» Problem to solve: Copy exactly the lines from the start of the material through the line with "from mathutils import Matrix, Vector". Pictures stay out of the copy.

» Information provided:
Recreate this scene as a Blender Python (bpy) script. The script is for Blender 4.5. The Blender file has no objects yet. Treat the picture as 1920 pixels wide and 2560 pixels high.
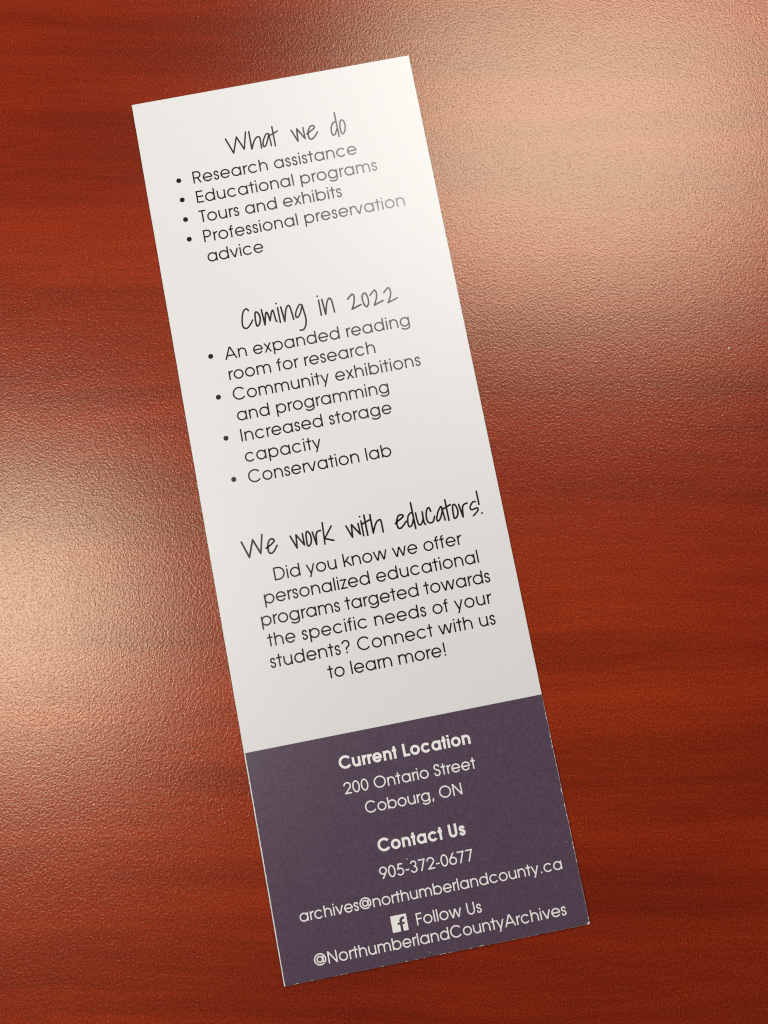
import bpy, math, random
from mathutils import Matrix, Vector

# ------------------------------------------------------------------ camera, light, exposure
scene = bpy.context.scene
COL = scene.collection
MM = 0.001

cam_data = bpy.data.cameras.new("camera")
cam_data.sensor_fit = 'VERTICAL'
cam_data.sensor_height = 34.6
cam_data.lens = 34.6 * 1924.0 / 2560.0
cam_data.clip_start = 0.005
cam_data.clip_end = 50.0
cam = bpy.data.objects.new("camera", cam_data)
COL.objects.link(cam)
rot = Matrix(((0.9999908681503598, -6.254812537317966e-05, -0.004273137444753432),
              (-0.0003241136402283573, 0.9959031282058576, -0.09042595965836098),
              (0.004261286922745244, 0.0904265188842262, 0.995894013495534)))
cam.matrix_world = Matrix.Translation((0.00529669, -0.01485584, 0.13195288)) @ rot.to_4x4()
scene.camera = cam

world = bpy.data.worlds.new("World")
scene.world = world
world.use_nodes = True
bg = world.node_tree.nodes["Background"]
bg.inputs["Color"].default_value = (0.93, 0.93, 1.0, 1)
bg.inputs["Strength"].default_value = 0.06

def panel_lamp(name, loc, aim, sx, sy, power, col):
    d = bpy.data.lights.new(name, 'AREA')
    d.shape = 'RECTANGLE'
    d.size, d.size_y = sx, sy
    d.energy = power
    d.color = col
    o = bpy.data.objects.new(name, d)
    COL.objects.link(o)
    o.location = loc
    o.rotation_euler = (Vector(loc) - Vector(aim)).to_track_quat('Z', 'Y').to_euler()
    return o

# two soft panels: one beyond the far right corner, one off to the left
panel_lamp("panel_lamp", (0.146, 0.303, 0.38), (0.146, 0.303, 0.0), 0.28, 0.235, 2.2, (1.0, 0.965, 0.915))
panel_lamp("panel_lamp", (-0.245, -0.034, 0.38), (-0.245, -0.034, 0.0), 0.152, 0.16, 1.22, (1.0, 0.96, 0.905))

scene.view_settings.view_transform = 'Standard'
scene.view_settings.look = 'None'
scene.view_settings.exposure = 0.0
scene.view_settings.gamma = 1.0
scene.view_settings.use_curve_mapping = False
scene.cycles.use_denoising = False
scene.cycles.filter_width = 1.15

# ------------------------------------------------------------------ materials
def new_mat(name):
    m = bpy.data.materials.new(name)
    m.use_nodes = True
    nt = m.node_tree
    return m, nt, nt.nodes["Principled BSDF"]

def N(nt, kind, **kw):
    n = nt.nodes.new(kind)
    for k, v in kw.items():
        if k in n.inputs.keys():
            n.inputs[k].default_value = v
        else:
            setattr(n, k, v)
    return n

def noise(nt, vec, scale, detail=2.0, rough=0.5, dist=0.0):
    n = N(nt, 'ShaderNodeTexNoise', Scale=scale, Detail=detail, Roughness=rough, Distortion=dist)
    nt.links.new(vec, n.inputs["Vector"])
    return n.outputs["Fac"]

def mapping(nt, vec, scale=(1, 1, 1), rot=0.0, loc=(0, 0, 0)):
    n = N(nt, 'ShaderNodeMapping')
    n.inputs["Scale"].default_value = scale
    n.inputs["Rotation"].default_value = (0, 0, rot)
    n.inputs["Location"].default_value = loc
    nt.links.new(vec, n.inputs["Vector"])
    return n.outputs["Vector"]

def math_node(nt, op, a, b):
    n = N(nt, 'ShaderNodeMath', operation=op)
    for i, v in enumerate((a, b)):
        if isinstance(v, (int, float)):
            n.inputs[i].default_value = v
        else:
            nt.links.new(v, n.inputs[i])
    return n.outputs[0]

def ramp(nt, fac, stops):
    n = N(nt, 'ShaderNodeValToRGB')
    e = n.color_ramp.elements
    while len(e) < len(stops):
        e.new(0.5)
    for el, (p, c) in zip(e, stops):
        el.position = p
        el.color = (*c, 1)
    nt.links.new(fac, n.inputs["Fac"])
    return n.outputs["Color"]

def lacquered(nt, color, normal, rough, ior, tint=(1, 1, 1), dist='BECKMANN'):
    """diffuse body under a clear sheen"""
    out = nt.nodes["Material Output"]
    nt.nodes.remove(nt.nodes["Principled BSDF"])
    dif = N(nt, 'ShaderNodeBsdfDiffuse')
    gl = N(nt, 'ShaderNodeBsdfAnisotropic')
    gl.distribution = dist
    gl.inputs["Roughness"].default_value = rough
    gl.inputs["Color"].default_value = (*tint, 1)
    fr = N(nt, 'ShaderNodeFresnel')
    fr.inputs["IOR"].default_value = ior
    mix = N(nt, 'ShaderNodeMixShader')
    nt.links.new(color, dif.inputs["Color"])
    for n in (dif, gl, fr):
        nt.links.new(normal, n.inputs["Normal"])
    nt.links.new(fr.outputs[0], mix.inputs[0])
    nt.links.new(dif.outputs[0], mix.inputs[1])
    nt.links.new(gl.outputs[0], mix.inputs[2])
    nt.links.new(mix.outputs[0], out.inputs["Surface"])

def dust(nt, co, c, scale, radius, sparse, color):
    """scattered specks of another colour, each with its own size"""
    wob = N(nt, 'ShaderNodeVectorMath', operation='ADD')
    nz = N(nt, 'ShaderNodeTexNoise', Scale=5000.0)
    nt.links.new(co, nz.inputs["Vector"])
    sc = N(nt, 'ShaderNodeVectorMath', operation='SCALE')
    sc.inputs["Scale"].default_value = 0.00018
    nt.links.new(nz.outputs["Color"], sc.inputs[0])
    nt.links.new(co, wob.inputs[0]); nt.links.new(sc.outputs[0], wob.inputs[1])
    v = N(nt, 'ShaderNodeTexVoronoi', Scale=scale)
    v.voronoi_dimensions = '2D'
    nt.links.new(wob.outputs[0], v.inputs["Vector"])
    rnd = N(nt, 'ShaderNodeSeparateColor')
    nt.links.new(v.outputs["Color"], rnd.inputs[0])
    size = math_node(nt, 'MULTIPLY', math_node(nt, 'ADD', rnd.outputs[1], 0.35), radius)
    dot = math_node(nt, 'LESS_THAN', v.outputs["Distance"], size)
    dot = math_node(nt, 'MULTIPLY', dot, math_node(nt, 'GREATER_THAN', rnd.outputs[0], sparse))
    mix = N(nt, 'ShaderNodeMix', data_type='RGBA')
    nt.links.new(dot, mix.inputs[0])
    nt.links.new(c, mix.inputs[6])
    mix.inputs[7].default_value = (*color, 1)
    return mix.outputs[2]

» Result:
Recreate this scene as a Blender Python (bpy) script. The script is for Blender 4.5. The Blender file has no objects yet. Treat the picture as 1920 pixels wide and 2560 pixels high.
import bpy, math, random
from mathutils import Matrix, Vector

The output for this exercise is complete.